- Author:
-
Rebecca Allinson
(Technopolis)
Send message to Author
- Format:
- Single slot (20 min) presentation
- Mode:
- Presenting in-person
- Sector:
- Private sector / Commercial
Short Abstract
This presentation explores how evaluation evidence shapes real-world decisions, drawing on the FCDO’s Caribbean Resilience Meta-Evaluation. It reveals how timing, communication, relationships, and institutional capacity influence whether evaluations drive action.
Description
Evaluations are often judged by the quality of their analysis, but their real value lies in how far they shape decisions, behaviours, and systems. This presentation explores these dynamics through the Meta-Evaluation of FCDO Support to Improve Resilience in the Caribbean (2024–2025), undertaken under the Evidence Fund. The study examined how evidence from the 2020–2023 Caribbean Resilience Evaluation (CRE) was used, interpreted, and integrated into the UK’s and partners’ approaches to building resilience in one of the world’s most climate-vulnerable regions.
The CRE itself assessed a £500 million portfolio of programmes spanning infrastructure, disaster risk management, health-system strengthening, skills, and economic reform.
Using a theory-based, mixed-methods approach, the meta-evaluation drew on documentary review, semi-structured interviews, and outcome-harvesting techniques to trace multiple pathways of influence: instrumental (direct use), conceptual (shaping understanding), process (learning through participation), and symbolic (use to legitimise or communicate alignment).
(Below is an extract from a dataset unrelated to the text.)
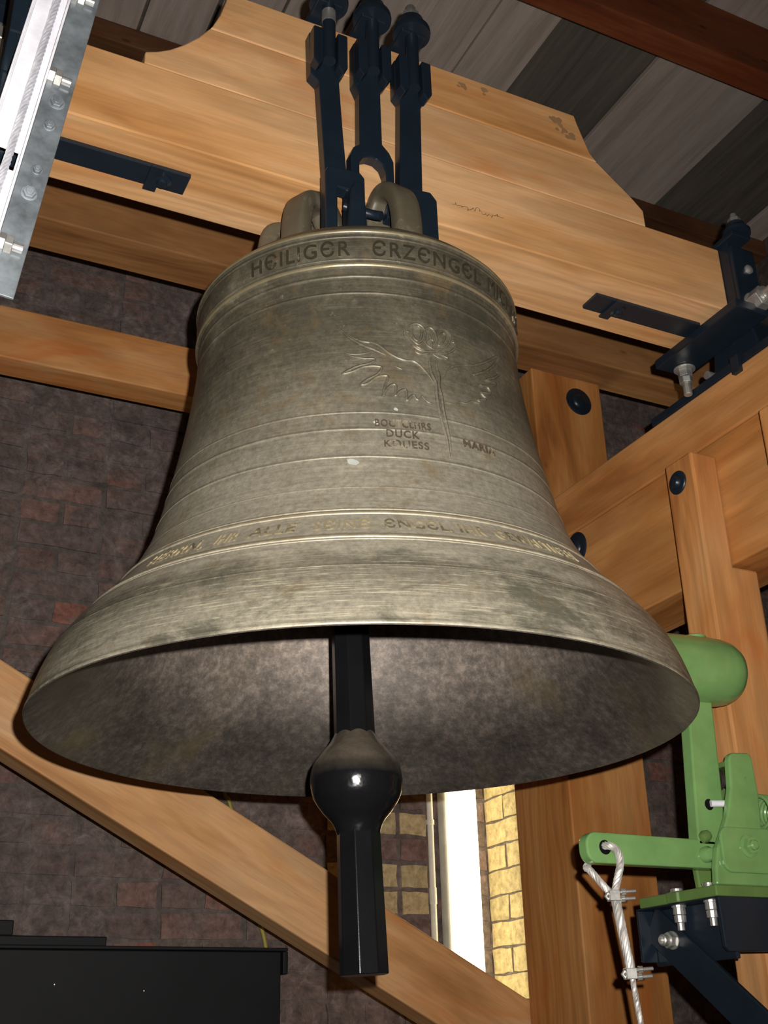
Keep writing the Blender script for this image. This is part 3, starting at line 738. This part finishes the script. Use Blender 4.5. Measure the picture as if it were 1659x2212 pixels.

Analysis revealed that evaluation influence is mediated by four primary factors: timing and policy windows, communication and accessibility, institutional relationships and champions, and absorptive capacity and knowledge systems.
Influence was strongest where the CRE coincided with decision-making cycles, notably FCDO’s refresh of its Caribbean Development Strategy 2025–2030, enabling findings to be directly embedded. The evaluation’s legitimacy and participatory design generated ownership among partners, while concise, visual products enhanced usability across institutions. However, influence was constrained by austerity and staff turnover, dense reporting formats, and weak knowledge management systems both within FCDO and across Caribbean governments, which limited organisational learning and continuity.
The study also highlights the temporal dynamics of evidence use. During fiscal contraction, the evaluation was used symbolically and conceptually, to legitimise strategic direction and sustain a shared language of resilience.
The findings underline that evaluation influence is relational and systemic rather than linear. It depends not only on the rigour of evidence, but on the interplay between opportunity, accessibility, trust, and institutional readiness. Evaluations that are timed to align with strategic cycles, co-produced with users, and communicated through layered, user-friendly outputs are far more likely to shape policy and practice.
The presentation will close by reflecting on what this means for evaluators and commissioners across the UK and internationally. It argues for a deliberate “design for use” mindset which treats influence as a process that must be planned, resourced, and sustained beyond publication. For Evidence Fund partners, these insights are informing new approaches to embedding evaluation within organisational learning systems, ensuring that future studies not only generate knowledge but also drive change in policy and practice.